Peccato infatti che, dopo averla emanata, il governo Berlusconi l'abbia praticamente depotenziata. I premi di merito restano, perlopiù, lettera morta. Rinviati causa crisi. Perché con il blocco per legge della contrattazione collettiva (decreto legge 78/2010) è rimandata anche l'entrata in vigore del nuovo sistema di incentivi individuali. Ovvero, uno dei punti cruciali per aprire le porte degli enti pubblici al merito, mandando in soffitta la consuetudine di distribuire premi a pioggia. Un'abitudine cattiva e, ovviamente, diffusa. Infatti, secondo un'analisi del professore della Bocconi Giovanni Valotti, il 95 per cento dei dipendenti pubblici ha una valutazione che in una scala 1 a 100, supera il 90. Tutti bravi, insomma. E lo stallo non finisce qui. Dopo la carota, addio anche al bastone. Con l'intesa del 4 febbraio 2011 tra governo e Cisl e Uil, le sanzioni ai dirigenti che non raggiungono gli obiettivi prefissati vengono azzerate.

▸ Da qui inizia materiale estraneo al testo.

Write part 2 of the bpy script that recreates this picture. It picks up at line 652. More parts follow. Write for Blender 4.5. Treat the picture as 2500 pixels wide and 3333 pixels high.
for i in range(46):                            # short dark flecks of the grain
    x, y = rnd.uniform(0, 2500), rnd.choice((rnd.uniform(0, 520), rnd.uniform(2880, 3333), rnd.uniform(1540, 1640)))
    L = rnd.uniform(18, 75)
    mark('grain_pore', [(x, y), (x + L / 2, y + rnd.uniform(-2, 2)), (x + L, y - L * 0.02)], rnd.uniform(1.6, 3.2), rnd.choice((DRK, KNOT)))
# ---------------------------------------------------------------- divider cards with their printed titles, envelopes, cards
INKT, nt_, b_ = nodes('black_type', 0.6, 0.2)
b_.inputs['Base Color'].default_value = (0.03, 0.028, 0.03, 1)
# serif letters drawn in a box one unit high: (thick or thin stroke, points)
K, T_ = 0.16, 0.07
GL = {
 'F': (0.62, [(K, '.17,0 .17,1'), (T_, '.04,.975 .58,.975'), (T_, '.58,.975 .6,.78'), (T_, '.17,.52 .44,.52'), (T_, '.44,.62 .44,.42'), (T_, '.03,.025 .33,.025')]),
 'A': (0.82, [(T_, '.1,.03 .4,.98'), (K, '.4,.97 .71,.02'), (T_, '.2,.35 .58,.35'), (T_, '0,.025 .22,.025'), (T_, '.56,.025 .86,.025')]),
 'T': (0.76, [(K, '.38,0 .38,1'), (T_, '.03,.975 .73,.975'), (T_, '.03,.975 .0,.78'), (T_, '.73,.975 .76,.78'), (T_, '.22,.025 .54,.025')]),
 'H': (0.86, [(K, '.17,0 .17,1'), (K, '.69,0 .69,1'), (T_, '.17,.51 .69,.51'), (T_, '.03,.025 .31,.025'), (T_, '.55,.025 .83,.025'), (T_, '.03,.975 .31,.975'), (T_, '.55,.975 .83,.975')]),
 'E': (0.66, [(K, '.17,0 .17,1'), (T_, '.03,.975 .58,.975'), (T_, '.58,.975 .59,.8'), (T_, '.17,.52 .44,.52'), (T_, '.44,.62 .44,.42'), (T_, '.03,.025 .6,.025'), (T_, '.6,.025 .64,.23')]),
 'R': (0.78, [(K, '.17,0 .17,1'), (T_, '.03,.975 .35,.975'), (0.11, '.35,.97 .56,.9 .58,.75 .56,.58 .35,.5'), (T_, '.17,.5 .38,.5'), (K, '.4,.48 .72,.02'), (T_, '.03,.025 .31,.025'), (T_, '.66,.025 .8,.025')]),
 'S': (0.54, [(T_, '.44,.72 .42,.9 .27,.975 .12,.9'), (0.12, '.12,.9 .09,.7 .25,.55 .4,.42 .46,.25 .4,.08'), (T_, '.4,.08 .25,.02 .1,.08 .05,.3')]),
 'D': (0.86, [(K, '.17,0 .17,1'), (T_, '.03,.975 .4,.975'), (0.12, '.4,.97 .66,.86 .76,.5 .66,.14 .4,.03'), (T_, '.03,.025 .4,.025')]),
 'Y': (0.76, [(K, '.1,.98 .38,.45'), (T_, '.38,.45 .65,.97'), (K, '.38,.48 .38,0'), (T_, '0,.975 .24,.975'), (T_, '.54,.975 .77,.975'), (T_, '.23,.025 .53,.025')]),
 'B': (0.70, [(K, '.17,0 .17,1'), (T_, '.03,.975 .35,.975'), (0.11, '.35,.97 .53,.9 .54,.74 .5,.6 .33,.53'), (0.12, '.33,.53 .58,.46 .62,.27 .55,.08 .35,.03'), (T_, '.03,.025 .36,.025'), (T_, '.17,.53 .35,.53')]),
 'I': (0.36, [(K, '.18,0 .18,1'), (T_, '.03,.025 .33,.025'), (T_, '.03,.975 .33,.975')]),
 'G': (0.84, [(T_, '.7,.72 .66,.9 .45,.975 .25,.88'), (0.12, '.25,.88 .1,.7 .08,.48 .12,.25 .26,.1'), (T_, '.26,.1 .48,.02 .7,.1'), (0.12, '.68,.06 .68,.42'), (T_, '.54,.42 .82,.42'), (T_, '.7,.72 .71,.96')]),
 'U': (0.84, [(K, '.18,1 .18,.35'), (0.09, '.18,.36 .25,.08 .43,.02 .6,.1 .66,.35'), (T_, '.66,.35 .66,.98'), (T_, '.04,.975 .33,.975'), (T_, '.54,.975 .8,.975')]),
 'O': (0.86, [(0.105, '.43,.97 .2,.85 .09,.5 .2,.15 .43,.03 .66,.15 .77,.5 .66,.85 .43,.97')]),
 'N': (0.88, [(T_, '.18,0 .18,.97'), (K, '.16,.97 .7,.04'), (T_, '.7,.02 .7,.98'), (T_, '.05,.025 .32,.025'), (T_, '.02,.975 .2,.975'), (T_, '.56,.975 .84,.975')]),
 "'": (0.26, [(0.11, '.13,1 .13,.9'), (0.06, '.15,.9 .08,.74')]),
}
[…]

Tuttavia, il mercato non è la panacea al mal di merito. Il privato, almeno in Italia, non è del tutto esente da certi vizi del pubblico impiego. Clientelismo e nepotismo sono anche qui. A volte, persino in forma contrattualizzata. Come nel caso delle banche, ben disposte negli ultimi anni a firmare accordi sindacali per incentivare gli esuberi che prevedono vie preferenziali per l'assunzione dei figli. Posti di lavoro in eredità insomma.